Previous governments have deferred that spending - estimated in the hundreds of millions - for fear Kiwis would see it as a lavish prime ministerial perk.

The planes, with a history of embarrassing and disruptive breakdowns, have a lifespan through to 2028 meaning the government will be able to argue replacement is a necessity.

The Cook Strait ferries are a stickier challenge.

The Labour-led government planned to replace the fleet with two rail-equipped mega-ferries costing $NZ750 million but encountered a cost blowout on the land infrastructure supporting the ships.

The current National-led government cancelled that contract and is without a plan to replace them, but is pledging to do so for less than the $NZ3.2 billion cost of the revised plan.

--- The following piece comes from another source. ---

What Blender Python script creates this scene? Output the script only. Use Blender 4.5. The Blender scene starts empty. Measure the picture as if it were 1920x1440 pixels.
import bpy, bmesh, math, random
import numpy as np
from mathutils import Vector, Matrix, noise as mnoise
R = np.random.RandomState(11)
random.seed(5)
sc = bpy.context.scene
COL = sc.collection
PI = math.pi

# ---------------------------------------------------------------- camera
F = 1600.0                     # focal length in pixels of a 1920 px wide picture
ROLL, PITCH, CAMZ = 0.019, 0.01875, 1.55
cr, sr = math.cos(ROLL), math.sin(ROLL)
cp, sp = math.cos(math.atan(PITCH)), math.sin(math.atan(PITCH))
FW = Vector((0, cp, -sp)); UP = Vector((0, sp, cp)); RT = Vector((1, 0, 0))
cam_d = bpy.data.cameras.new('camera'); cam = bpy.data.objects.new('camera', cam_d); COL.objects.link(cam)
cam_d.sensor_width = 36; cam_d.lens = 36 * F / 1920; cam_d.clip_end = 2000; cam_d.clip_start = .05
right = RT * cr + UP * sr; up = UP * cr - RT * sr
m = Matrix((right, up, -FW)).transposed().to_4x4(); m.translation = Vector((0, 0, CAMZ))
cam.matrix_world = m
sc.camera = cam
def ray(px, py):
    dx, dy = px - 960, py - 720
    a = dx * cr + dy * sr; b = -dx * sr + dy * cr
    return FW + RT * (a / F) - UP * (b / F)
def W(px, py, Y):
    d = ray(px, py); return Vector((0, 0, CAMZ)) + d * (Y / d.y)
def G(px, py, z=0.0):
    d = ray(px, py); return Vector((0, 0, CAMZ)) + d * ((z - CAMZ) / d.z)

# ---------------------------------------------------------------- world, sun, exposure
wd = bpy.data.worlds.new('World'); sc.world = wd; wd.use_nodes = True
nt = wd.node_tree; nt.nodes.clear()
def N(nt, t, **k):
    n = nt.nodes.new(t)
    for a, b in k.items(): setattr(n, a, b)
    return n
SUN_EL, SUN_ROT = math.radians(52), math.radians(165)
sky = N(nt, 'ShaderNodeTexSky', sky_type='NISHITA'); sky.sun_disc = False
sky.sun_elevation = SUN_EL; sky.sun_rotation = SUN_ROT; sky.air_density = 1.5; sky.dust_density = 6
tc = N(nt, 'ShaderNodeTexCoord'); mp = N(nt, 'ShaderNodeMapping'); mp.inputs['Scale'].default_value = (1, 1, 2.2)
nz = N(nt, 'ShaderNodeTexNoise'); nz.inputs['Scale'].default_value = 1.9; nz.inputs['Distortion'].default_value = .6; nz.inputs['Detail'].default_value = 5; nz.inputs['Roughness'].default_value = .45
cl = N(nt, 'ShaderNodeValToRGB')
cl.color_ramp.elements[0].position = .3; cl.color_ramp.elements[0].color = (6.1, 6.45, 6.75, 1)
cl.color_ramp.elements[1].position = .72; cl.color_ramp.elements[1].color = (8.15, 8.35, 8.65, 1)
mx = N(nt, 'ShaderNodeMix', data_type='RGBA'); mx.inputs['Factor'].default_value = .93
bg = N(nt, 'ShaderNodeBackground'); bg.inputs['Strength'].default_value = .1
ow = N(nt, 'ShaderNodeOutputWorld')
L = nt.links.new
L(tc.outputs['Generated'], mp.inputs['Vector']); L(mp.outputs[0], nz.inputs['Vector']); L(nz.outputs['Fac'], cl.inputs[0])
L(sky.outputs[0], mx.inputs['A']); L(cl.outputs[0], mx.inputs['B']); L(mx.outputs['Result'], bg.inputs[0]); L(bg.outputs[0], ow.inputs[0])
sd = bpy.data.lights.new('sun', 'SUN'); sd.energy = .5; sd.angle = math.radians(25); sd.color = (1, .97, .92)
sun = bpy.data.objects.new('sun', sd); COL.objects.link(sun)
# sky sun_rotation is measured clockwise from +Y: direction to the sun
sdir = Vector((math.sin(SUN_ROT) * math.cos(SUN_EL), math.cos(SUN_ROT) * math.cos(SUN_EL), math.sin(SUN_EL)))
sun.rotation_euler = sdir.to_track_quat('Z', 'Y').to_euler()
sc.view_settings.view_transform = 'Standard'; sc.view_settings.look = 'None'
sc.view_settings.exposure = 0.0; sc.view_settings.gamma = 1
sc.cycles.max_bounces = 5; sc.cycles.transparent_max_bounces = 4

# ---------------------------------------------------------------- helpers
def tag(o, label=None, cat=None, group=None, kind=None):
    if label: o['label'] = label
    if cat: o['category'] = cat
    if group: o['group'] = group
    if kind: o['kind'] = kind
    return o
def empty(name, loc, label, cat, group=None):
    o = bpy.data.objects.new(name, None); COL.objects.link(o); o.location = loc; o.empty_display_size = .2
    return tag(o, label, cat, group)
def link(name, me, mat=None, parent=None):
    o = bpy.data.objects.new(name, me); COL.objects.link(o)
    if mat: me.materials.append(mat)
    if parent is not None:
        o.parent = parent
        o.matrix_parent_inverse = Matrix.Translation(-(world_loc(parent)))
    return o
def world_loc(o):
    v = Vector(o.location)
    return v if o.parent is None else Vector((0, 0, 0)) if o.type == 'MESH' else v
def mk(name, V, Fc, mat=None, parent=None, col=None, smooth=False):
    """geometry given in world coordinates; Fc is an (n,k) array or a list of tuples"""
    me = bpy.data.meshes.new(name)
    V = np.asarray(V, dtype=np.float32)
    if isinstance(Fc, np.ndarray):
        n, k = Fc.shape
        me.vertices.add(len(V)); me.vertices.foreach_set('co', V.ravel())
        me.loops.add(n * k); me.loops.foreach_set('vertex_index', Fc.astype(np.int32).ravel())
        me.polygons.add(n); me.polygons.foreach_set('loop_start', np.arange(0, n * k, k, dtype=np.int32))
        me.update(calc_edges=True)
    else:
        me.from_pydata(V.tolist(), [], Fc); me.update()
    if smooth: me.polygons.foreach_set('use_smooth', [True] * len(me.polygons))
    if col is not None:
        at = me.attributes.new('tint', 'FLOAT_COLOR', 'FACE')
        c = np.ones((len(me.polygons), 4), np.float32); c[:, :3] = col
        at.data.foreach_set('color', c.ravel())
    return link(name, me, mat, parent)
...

Citing commercial negotiations, Mr Luxon declined to reveal, as has been reported, if his government faces a break fee in the hundreds of millions for aborting the ferry-building contract with South Korean shipbuilders.

The issue is a top-line topic in parliament, where Finance Minister Nicola Willis advised the government was planning to spend $NZ68 billion on infrastructure over the next five years.

"Actual people in hard hats in actual diggers and spades fixing potholes, fixing roads, getting things built," she said, an obvious dig at Labour's failure to deliver infrastructure projects.

The new government is also pledging a fast-track consenting process for major new projects, a new planning regime, and a war on red tape.

As for the electricity transmission failure in Northland, a review revealed an embarrassing cause.

"We removed too many nuts from the bolts (at the base of the pylon) that resulted in the tower falling over," Mornez Green, managing director at engineering company Omexom, said.

Or as Mr Hosking put it, "idiots were in charge of spanners".

"A shocking week for a country that is having a tough time of it anyway," he said in his daily Newstalk ZB editorial.

"All of it was avoidable. All of it is more expensive now because of actions not taken at other times."